[Saved entries]
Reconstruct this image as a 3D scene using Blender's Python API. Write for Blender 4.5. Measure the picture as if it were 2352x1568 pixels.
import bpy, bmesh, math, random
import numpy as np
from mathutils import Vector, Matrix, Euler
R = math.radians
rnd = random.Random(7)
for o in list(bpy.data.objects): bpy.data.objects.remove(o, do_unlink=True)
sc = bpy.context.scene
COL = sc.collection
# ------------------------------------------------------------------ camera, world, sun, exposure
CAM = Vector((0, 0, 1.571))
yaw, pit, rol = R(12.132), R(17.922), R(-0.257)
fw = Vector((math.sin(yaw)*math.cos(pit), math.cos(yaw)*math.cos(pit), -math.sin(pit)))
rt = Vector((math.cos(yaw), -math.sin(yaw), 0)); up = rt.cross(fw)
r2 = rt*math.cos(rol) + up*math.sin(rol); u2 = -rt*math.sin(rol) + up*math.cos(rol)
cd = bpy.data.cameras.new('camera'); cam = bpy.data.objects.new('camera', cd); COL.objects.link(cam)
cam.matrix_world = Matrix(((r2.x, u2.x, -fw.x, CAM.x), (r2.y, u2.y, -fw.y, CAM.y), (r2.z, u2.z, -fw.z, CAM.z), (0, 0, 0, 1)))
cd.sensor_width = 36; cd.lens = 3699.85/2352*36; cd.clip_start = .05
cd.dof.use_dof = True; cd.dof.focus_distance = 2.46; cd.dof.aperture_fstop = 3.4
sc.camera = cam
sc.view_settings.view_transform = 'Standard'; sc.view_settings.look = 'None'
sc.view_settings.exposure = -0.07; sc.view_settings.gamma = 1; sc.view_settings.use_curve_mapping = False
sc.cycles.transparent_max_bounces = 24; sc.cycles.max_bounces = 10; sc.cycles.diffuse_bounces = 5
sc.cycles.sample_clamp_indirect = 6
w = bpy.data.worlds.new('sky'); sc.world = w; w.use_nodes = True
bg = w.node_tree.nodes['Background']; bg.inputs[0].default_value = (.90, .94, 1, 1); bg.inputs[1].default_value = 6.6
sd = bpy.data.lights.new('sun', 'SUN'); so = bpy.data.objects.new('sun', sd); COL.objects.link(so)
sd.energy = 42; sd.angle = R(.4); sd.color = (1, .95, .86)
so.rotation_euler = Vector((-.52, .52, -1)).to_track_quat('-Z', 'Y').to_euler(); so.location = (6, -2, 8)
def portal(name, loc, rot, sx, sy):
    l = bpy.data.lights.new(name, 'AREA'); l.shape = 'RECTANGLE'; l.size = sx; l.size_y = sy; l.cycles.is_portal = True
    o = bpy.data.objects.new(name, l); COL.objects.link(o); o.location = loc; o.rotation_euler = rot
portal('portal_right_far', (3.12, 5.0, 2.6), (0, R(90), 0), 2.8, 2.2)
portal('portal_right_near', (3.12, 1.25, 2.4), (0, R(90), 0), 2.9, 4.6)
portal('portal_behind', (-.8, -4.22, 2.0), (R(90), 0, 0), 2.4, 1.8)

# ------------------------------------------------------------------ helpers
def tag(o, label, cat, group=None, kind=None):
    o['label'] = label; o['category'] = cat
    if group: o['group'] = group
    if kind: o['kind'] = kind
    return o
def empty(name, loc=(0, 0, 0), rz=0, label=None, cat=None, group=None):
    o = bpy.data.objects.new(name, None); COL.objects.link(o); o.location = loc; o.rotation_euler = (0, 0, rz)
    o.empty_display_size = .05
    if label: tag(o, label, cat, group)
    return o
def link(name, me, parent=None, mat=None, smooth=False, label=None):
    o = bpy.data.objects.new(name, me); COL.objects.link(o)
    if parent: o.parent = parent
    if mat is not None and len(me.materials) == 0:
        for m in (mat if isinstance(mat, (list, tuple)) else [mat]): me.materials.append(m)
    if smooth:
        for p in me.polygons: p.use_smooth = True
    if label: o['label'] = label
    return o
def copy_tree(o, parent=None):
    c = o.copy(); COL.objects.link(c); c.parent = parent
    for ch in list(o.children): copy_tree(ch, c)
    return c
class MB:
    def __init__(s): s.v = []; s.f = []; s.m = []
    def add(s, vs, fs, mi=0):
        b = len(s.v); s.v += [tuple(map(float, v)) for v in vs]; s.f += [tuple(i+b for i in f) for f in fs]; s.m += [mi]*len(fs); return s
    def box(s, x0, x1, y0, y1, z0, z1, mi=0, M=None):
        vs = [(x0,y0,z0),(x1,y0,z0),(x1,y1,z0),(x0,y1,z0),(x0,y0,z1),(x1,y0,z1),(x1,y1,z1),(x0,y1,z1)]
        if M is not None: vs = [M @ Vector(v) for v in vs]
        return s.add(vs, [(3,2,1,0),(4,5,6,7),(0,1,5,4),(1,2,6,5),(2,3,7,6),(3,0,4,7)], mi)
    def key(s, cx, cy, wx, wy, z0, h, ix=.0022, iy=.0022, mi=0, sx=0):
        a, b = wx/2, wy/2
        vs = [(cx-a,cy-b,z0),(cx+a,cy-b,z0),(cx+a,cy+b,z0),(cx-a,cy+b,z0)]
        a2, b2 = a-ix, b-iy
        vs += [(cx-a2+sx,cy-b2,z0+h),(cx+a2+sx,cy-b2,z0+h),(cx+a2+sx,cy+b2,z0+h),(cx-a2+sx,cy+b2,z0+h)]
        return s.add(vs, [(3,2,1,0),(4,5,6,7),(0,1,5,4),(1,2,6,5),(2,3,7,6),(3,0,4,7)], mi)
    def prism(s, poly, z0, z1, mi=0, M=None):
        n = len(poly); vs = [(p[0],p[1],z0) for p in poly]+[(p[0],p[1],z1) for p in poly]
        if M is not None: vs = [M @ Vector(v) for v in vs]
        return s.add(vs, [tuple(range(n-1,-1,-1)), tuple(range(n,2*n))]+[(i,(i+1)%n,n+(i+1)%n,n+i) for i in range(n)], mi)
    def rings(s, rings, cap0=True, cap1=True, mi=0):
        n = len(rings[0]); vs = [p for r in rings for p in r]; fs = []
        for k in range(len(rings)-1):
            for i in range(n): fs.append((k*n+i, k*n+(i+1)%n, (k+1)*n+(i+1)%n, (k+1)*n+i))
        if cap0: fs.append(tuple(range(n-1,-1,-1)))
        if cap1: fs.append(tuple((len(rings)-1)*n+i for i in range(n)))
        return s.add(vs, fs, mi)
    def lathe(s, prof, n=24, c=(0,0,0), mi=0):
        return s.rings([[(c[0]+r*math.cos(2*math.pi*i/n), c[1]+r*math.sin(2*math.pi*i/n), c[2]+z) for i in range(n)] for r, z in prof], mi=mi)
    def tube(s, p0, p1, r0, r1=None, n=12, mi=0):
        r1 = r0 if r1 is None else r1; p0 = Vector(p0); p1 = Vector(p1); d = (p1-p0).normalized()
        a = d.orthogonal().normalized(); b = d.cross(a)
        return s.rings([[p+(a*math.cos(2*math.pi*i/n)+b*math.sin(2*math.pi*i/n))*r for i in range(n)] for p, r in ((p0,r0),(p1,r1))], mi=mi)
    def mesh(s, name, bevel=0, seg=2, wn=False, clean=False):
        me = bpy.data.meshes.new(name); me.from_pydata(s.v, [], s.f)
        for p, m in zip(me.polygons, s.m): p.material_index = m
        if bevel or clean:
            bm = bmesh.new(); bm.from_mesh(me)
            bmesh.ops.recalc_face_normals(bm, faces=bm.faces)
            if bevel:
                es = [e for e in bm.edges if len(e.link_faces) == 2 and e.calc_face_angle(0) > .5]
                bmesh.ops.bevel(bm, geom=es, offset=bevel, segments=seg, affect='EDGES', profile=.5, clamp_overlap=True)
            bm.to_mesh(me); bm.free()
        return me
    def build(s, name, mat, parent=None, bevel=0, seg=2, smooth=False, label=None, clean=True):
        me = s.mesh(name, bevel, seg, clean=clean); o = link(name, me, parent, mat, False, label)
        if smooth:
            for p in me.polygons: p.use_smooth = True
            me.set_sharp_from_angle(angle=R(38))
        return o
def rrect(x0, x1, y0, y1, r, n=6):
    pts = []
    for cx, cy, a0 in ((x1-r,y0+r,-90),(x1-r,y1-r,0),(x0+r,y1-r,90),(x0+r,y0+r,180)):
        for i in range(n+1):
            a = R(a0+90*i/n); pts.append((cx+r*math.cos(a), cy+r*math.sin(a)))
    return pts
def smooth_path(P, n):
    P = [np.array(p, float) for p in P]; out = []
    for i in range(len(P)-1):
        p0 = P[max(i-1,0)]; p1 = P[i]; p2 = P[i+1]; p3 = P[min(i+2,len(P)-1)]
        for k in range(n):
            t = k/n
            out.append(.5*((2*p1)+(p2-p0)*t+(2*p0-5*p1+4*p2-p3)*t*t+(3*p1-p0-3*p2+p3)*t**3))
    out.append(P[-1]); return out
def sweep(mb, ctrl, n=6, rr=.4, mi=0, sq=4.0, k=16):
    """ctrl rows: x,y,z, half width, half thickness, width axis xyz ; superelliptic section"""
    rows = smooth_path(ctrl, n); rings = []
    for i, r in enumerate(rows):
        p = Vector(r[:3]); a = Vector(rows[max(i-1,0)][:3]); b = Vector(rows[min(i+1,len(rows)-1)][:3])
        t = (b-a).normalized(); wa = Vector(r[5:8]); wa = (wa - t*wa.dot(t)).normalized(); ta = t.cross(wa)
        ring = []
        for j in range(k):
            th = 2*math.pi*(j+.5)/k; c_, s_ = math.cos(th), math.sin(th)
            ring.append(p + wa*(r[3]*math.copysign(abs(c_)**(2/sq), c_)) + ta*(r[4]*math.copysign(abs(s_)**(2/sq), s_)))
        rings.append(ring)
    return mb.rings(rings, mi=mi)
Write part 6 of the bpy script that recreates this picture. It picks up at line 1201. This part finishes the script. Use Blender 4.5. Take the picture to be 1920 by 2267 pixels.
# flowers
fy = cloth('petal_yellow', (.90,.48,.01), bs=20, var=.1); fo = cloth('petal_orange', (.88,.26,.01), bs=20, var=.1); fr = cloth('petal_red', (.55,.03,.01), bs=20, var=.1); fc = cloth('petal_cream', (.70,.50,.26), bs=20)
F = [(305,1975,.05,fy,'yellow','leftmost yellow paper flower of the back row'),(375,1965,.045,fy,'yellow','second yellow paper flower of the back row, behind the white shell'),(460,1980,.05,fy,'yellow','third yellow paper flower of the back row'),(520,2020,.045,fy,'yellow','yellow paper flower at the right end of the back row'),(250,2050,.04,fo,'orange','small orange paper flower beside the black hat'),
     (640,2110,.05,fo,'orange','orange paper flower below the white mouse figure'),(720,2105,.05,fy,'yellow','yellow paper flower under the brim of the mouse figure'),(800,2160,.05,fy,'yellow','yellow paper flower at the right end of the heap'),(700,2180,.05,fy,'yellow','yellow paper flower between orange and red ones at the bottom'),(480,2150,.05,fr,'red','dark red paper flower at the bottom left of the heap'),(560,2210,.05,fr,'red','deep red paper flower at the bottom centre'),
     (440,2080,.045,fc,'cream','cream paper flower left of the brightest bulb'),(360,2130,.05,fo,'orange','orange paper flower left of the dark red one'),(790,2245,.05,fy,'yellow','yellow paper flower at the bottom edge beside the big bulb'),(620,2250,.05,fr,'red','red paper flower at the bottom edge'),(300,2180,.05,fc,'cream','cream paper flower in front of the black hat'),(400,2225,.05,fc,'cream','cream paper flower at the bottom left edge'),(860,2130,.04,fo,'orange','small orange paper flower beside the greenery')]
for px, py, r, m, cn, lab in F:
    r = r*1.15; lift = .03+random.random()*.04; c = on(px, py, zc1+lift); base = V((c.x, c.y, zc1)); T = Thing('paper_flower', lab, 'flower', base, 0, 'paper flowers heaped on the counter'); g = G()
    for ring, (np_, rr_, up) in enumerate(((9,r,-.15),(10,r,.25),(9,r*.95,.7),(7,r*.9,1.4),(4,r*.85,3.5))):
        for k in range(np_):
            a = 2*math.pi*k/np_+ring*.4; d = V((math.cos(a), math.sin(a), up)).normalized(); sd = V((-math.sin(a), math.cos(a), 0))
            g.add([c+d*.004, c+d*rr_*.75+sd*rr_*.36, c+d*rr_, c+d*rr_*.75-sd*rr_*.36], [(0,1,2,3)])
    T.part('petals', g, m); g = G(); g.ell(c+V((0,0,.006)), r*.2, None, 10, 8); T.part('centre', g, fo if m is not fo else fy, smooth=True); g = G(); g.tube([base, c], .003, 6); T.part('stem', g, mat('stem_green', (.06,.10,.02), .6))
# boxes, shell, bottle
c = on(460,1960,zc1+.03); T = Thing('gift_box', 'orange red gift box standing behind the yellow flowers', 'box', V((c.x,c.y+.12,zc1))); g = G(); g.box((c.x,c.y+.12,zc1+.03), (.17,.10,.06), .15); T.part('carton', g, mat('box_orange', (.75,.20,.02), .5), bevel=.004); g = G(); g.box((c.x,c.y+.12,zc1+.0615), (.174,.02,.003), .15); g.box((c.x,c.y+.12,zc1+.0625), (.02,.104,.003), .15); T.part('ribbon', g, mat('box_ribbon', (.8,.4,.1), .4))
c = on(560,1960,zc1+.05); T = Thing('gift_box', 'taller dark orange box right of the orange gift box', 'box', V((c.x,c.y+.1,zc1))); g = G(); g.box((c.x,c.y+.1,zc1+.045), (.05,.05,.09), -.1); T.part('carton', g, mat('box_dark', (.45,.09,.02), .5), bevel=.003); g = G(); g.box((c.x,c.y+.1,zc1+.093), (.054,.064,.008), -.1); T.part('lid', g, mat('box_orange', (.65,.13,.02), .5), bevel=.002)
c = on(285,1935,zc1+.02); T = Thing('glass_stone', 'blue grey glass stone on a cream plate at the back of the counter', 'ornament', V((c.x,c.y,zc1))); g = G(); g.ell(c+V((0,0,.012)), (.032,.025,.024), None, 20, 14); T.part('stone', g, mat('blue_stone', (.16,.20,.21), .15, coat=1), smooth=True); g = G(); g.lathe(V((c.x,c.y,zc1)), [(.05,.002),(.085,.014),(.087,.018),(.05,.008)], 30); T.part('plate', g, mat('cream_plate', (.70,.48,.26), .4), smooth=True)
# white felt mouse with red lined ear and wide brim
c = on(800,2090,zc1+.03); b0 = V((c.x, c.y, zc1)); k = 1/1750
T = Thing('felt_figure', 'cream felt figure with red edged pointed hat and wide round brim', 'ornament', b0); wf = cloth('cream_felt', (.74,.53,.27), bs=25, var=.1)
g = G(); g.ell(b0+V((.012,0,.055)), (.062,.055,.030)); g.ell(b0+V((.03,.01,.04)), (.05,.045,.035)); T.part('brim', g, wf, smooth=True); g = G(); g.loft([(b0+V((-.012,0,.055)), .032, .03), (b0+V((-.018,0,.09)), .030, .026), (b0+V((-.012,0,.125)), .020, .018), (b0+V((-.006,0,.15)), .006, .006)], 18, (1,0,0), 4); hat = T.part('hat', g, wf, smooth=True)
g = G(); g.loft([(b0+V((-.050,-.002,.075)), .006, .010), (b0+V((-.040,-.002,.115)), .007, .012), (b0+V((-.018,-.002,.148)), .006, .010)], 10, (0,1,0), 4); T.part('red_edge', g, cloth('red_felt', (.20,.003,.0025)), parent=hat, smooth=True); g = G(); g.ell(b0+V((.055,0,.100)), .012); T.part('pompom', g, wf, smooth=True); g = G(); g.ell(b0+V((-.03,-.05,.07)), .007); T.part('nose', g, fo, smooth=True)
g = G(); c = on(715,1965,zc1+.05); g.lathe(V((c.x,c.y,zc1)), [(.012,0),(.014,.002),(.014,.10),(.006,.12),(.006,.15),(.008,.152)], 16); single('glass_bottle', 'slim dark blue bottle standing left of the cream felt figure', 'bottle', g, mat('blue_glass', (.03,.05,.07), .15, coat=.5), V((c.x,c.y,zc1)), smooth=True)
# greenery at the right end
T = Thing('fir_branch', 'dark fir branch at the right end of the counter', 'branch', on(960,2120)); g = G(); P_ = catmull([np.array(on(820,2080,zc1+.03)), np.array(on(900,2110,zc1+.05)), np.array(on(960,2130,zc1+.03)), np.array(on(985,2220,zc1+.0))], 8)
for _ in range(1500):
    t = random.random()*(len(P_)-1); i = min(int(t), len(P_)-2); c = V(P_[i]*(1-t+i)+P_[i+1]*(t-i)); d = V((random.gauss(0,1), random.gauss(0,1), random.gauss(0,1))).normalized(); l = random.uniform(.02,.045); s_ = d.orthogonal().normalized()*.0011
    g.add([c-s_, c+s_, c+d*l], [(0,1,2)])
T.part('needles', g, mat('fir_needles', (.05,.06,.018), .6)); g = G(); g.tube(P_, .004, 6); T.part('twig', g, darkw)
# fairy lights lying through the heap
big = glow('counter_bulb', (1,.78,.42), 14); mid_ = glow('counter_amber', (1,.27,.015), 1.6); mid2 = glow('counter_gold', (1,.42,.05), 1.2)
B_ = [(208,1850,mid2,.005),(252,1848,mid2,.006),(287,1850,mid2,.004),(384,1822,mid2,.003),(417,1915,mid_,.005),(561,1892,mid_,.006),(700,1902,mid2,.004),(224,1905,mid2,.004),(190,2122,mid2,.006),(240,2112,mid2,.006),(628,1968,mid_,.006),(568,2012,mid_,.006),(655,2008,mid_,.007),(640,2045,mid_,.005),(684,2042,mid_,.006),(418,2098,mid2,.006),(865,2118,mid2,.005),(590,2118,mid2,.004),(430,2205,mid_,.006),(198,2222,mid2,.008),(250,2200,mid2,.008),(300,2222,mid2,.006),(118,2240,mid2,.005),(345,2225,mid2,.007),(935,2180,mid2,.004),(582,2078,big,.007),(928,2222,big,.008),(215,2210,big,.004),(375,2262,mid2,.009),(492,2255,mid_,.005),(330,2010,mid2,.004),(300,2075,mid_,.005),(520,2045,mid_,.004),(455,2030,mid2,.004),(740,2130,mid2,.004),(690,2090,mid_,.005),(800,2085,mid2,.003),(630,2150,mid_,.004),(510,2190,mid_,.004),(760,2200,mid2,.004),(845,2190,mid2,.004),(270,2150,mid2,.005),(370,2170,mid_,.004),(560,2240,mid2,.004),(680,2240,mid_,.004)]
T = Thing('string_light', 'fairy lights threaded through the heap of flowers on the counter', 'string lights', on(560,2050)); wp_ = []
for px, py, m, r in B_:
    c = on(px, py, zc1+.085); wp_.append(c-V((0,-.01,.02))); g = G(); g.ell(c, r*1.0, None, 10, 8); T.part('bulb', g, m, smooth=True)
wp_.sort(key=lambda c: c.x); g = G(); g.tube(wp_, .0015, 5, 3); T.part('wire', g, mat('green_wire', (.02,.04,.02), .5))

● Do this
Lines that include the word "scene" — how many are there in the data? Answer with the number alone.

● Full response
2